As Maj. Gen. Butler, newly minted to his rank after serving less than a month, deals first with his West Point adjutant, Lt. Kelly (a believable Ben Cole), expressing at some length the major general’s distaste for the word “demand”—“only President Lincoln, his cabinet, every general who outranks me, and, by the way, my wife” may use the word “demand” with Butler—and then, in a scene “a few minutes later”—when a break is inserted between the first scene and the second one “a few minutes later,” the playwright is either astonishingly languid or astonishingly dilettantish with the audience, the actors, and time itself—with Shepard Mallory (an energetic Maurice Jones), one of three runaway slaves seeking “sanctuary” in Fort Monroe from the Confederate troops across the bay. Scenic designer Brian Prather’s peerless set, brick walls with curved wood beams overhead framing the black-barred double-window upstage center, makes for the perfect setting of Butler and Mallory’s war of words and wills; expressly forbidden to offer “sanctuary” to “property,” Butler meets his match in Shepard Mallory, and maybe a kindred spirit as act one closes on the recalcitrant duo.

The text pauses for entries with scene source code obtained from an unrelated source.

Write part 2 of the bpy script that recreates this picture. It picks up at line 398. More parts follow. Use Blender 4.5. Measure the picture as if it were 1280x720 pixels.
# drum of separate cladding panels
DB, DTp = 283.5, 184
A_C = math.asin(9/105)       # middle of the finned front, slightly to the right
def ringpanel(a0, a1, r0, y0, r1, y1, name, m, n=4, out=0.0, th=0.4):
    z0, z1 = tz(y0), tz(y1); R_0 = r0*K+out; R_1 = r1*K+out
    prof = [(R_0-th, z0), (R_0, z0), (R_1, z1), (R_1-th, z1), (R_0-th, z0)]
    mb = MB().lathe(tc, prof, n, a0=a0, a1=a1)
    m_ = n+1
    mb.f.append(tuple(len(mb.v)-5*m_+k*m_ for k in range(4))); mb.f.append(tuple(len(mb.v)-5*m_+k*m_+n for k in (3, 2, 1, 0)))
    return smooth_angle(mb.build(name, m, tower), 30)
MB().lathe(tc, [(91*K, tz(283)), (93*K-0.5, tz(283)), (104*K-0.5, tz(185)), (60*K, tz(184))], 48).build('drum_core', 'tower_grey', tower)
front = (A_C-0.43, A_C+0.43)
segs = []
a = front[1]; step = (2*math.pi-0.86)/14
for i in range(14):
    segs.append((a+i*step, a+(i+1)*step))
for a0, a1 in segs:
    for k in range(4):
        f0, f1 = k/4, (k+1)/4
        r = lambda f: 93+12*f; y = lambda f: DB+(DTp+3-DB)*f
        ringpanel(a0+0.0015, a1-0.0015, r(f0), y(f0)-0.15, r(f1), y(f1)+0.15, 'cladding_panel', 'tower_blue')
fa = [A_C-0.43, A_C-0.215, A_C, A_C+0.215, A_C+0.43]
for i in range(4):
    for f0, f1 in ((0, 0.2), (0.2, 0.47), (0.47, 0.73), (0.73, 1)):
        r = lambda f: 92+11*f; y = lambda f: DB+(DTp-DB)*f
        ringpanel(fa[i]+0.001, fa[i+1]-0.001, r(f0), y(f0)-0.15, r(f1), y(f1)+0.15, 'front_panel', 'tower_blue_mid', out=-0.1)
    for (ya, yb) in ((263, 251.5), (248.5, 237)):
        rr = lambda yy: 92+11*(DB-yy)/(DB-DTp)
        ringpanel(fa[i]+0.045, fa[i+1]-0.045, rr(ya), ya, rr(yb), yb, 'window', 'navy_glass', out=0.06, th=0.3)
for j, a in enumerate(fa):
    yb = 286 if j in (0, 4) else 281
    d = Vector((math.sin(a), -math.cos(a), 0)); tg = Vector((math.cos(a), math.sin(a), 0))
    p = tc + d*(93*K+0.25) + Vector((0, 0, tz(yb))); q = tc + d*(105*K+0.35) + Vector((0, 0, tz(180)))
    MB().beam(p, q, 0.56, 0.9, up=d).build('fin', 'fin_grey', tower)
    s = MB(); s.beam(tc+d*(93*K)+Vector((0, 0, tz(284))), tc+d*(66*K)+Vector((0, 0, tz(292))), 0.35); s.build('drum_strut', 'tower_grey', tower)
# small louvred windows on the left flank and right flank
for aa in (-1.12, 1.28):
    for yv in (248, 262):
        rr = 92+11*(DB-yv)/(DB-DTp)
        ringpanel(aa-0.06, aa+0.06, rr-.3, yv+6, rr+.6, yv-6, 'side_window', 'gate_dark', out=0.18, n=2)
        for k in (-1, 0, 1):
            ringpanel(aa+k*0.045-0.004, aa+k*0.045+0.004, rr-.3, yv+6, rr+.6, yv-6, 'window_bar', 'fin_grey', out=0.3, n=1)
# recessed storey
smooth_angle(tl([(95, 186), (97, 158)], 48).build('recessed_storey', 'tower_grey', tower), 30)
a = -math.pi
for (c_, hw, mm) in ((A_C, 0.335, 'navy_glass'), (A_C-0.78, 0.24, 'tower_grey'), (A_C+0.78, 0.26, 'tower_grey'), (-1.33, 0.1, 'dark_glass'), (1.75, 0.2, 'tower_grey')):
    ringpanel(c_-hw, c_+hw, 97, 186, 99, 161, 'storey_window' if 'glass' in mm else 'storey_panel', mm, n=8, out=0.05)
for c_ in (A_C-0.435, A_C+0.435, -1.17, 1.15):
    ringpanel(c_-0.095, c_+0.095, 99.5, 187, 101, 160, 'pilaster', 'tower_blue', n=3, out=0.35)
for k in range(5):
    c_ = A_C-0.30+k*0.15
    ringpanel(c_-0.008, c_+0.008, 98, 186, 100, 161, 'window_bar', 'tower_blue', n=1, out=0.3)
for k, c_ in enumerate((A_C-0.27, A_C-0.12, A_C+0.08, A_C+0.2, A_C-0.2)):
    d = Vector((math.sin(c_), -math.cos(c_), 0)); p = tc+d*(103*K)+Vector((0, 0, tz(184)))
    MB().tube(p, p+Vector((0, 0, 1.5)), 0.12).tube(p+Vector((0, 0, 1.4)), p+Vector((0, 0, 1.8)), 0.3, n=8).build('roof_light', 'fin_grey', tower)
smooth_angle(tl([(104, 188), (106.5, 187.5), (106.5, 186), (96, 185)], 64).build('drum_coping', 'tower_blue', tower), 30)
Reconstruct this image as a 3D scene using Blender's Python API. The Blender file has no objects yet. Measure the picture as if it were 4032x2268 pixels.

Act 2 breezes in and uses the slow waxing and waning of act one to ebb and flow through a stunning series of impressive battles with words. This is made all the more astonishing as Butler’s victory over the dilettante-ish Maj. Cary of the Confederate Army (a perfectly prissy John Hickok) had repercussions that turned the tide of the war and history that reverberates in unseen ways today. (“Black lives matter” would sum up Butler’s actions.) Though the humor is fast and furious in Act 2—“I know how that word is used in the South. I am familiar with the concept of the ‘gentleman farmer.’ As far as I can tell, a Southern gentleman is a man who is too lazy to work,” Butler tells the preening Cary, who is hoisted by his own petard and the South’s traitorous words—there’s a force in Act 2 that drives Butler along to its astonishing conclusion: “Black lives matter.” Fans of history, of comedy, and of words will love Butler, but it has a depth that still resonates today.